::: RAW DATA :::

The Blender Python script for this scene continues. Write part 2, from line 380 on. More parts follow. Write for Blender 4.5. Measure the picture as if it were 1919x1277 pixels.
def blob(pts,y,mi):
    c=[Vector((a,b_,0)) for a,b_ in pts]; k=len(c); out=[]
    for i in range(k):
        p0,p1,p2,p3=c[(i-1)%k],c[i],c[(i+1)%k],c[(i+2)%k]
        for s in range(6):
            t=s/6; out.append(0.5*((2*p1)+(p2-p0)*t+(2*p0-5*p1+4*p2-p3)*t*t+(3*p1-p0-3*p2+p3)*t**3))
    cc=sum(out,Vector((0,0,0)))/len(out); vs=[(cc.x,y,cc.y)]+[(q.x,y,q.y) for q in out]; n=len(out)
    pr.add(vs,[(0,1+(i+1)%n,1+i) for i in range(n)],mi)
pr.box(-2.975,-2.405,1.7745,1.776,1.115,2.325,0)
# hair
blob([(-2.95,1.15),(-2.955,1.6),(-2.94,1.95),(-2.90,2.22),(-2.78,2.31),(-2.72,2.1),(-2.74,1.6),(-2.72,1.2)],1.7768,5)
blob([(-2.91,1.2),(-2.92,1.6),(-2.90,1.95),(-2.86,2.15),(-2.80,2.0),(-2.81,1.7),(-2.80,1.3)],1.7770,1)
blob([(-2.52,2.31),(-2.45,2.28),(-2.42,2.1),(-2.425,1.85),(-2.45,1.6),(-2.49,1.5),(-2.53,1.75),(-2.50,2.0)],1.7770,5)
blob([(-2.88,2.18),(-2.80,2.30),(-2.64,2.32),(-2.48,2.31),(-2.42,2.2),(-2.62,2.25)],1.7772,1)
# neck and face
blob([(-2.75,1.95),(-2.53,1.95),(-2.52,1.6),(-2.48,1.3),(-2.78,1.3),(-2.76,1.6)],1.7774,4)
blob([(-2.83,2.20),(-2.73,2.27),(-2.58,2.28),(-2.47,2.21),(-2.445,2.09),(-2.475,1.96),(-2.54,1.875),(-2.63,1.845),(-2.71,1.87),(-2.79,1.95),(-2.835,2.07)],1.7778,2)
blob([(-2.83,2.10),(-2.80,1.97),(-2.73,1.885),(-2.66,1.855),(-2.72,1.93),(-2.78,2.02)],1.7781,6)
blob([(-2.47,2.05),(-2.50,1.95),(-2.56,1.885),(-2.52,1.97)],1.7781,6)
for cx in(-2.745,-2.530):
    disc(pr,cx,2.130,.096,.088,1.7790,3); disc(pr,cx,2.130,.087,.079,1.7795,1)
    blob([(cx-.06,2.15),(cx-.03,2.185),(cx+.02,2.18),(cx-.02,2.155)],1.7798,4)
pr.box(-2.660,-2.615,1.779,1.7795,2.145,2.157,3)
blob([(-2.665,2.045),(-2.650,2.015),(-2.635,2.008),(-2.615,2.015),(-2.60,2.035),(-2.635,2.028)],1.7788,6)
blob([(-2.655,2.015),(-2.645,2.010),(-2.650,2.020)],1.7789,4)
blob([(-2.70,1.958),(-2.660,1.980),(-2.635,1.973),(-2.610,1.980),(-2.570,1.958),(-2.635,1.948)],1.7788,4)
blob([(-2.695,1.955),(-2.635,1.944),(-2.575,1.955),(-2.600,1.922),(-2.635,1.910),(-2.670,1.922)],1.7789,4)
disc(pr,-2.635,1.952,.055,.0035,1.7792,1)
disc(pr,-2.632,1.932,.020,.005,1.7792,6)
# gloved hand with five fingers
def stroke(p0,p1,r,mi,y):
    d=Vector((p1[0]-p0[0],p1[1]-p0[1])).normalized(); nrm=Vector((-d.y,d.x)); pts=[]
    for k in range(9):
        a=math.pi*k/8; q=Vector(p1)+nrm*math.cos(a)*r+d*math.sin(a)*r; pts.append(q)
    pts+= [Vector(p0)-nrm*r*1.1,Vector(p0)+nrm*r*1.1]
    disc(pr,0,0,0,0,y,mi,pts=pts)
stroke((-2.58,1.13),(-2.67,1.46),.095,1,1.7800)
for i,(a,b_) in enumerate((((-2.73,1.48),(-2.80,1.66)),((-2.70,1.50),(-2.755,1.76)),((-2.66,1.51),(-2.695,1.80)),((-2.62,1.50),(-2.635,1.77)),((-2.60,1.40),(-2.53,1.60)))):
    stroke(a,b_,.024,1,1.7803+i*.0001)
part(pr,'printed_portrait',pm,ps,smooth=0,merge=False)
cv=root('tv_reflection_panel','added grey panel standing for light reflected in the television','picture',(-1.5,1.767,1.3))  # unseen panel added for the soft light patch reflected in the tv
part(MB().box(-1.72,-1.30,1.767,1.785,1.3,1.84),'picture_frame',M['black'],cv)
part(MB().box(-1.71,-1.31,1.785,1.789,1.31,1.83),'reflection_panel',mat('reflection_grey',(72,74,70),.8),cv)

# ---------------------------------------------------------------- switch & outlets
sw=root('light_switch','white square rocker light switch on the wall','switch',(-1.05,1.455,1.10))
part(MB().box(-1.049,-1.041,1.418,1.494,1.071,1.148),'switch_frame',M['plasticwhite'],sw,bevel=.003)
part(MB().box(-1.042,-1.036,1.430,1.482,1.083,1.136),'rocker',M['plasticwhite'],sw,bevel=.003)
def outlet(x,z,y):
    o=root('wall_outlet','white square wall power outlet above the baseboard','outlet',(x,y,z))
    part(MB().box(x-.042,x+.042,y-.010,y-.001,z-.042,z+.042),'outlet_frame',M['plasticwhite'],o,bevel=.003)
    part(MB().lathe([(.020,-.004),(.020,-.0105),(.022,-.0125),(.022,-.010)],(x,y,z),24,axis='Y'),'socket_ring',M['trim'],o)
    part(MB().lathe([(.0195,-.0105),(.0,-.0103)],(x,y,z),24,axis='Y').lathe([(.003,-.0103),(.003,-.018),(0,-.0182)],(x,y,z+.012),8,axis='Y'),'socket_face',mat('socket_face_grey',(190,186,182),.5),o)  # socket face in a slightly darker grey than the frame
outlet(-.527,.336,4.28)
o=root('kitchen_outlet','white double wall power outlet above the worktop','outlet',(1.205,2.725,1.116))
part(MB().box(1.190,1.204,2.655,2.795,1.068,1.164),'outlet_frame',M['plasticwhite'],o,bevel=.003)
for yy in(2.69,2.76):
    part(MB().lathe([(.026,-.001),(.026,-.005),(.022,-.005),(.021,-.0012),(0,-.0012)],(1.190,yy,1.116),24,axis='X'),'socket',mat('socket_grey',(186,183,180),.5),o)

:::

* _WHAT THE EXERCISE ASKS_
The lines above should be duplicated exactly.

* _FINISHED TASK_
The Blender Python script for this scene continues. Write part 2, from line 380 on. More parts follow. Write for Blender 4.5. Measure the picture as if it were 1919x1277 pixels.
def blob(pts,y,mi):
    c=[Vector((a,b_,0)) for a,b_ in pts]; k=len(c); out=[]
    for i in range(k):
        p0,p1,p2,p3=c[(i-1)%k],c[i],c[(i+1)%k],c[(i+2)%k]
        for s in range(6):
            t=s/6; out.append(0.5*((2*p1)+(p2-p0)*t+(2*p0-5*p1+4*p2-p3)*t*t+(3*p1-p0-3*p2+p3)*t**3))
    cc=sum(out,Vector((0,0,0)))/len(out); vs=[(cc.x,y,cc.y)]+[(q.x,y,q.y) for q in out]; n=len(out)
    pr.add(vs,[(0,1+(i+1)%n,1+i) for i in range(n)],mi)
pr.box(-2.975,-2.405,1.7745,1.776,1.115,2.325,0)
# hair
blob([(-2.95,1.15),(-2.955,1.6),(-2.94,1.95),(-2.90,2.22),(-2.78,2.31),(-2.72,2.1),(-2.74,1.6),(-2.72,1.2)],1.7768,5)
blob([(-2.91,1.2),(-2.92,1.6),(-2.90,1.95),(-2.86,2.15),(-2.80,2.0),(-2.81,1.7),(-2.80,1.3)],1.7770,1)
blob([(-2.52,2.31),(-2.45,2.28),(-2.42,2.1),(-2.425,1.85),(-2.45,1.6),(-2.49,1.5),(-2.53,1.75),(-2.50,2.0)],1.7770,5)
blob([(-2.88,2.18),(-2.80,2.30),(-2.64,2.32),(-2.48,2.31),(-2.42,2.2),(-2.62,2.25)],1.7772,1)
# neck and face
blob([(-2.75,1.95),(-2.53,1.95),(-2.52,1.6),(-2.48,1.3),(-2.78,1.3),(-2.76,1.6)],1.7774,4)
blob([(-2.83,2.20),(-2.73,2.27),(-2.58,2.28),(-2.47,2.21),(-2.445,2.09),(-2.475,1.96),(-2.54,1.875),(-2.63,1.845),(-2.71,1.87),(-2.79,1.95),(-2.835,2.07)],1.7778,2)
blob([(-2.83,2.10),(-2.80,1.97),(-2.73,1.885),(-2.66,1.855),(-2.72,1.93),(-2.78,2.02)],1.7781,6)
blob([(-2.47,2.05),(-2.50,1.95),(-2.56,1.885),(-2.52,1.97)],1.7781,6)
for cx in(-2.745,-2.530):
    disc(pr,cx,2.130,.096,.088,1.7790,3); disc(pr,cx,2.130,.087,.079,1.7795,1)
    blob([(cx-.06,2.15),(cx-.03,2.185),(cx+.02,2.18),(cx-.02,2.155)],1.7798,4)
pr.box(-2.660,-2.615,1.779,1.7795,2.145,2.157,3)
blob([(-2.665,2.045),(-2.650,2.015),(-2.635,2.008),(-2.615,2.015),(-2.60,2.035),(-2.635,2.028)],1.7788,6)
blob([(-2.655,2.015),(-2.645,2.010),(-2.650,2.020)],1.7789,4)
blob([(-2.70,1.958),(-2.660,1.980),(-2.635,1.973),(-2.610,1.980),(-2.570,1.958),(-2.635,1.948)],1.7788,4)
blob([(-2.695,1.955),(-2.635,1.944),(-2.575,1.955),(-2.600,1.922),(-2.635,1.910),(-2.670,1.922)],1.7789,4)
disc(pr,-2.635,1.952,.055,.0035,1.7792,1)
disc(pr,-2.632,1.932,.020,.005,1.7792,6)
# gloved hand with five fingers
def stroke(p0,p1,r,mi,y):
    d=Vector((p1[0]-p0[0],p1[1]-p0[1])).normalized(); nrm=Vector((-d.y,d.x)); pts=[]
    for k in range(9):
        a=math.pi*k/8; q=Vector(p1)+nrm*math.cos(a)*r+d*math.sin(a)*r; pts.append(q)
    pts+= [Vector(p0)-nrm*r*1.1,Vector(p0)+nrm*r*1.1]
    disc(pr,0,0,0,0,y,mi,pts=pts)
stroke((-2.58,1.13),(-2.67,1.46),.095,1,1.7800)
for i,(a,b_) in enumerate((((-2.73,1.48),(-2.80,1.66)),((-2.70,1.50),(-2.755,1.76)),((-2.66,1.51),(-2.695,1.80)),((-2.62,1.50),(-2.635,1.77)),((-2.60,1.40),(-2.53,1.60)))):
    stroke(a,b_,.024,1,1.7803+i*.0001)
part(pr,'printed_portrait',pm,ps,smooth=0,merge=False)
cv=root('tv_reflection_panel','added grey panel standing for light reflected in the television','picture',(-1.5,1.767,1.3))  # unseen panel added for the soft light patch reflected in the tv
part(MB().box(-1.72,-1.30,1.767,1.785,1.3,1.84),'picture_frame',M['black'],cv)
part(MB().box(-1.71,-1.31,1.785,1.789,1.31,1.83),'reflection_panel',mat('reflection_grey',(72,74,70),.8),cv)

# ---------------------------------------------------------------- switch & outlets
sw=root('light_switch','white square rocker light switch on the wall','switch',(-1.05,1.455,1.10))
part(MB().box(-1.049,-1.041,1.418,1.494,1.071,1.148),'switch_frame',M['plasticwhite'],sw,bevel=.003)
part(MB().box(-1.042,-1.036,1.430,1.482,1.083,1.136),'rocker',M['plasticwhite'],sw,bevel=.003)
def outlet(x,z,y):
    o=root('wall_outlet','white square wall power outlet above the baseboard','outlet',(x,y,z))
    part(MB().box(x-.042,x+.042,y-.010,y-.001,z-.042,z+.042),'outlet_frame',M['plasticwhite'],o,bevel=.003)
    part(MB().lathe([(.020,-.004),(.020,-.0105),(.022,-.0125),(.022,-.010)],(x,y,z),24,axis='Y'),'socket_ring',M['trim'],o)
    part(MB().lathe([(.0195,-.0105),(.0,-.0103)],(x,y,z),24,axis='Y').lathe([(.003,-.0103),(.003,-.018),(0,-.0182)],(x,y,z+.012),8,axis='Y'),'socket_face',mat('socket_face_grey',(190,186,182),.5),o)  # socket face in a slightly darker grey than the frame
outlet(-.527,.336,4.28)
o=root('kitchen_outlet','white double wall power outlet above the worktop','outlet',(1.205,2.725,1.116))
part(MB().box(1.190,1.204,2.655,2.795,1.068,1.164),'outlet_frame',M['plasticwhite'],o,bevel=.003)
for yy in(2.69,2.76):
    part(MB().lathe([(.026,-.001),(.026,-.005),(.022,-.005),(.021,-.0012),(0,-.0012)],(1.190,yy,1.116),24,axis='X'),'socket',mat('socket_grey',(186,183,180),.5),o)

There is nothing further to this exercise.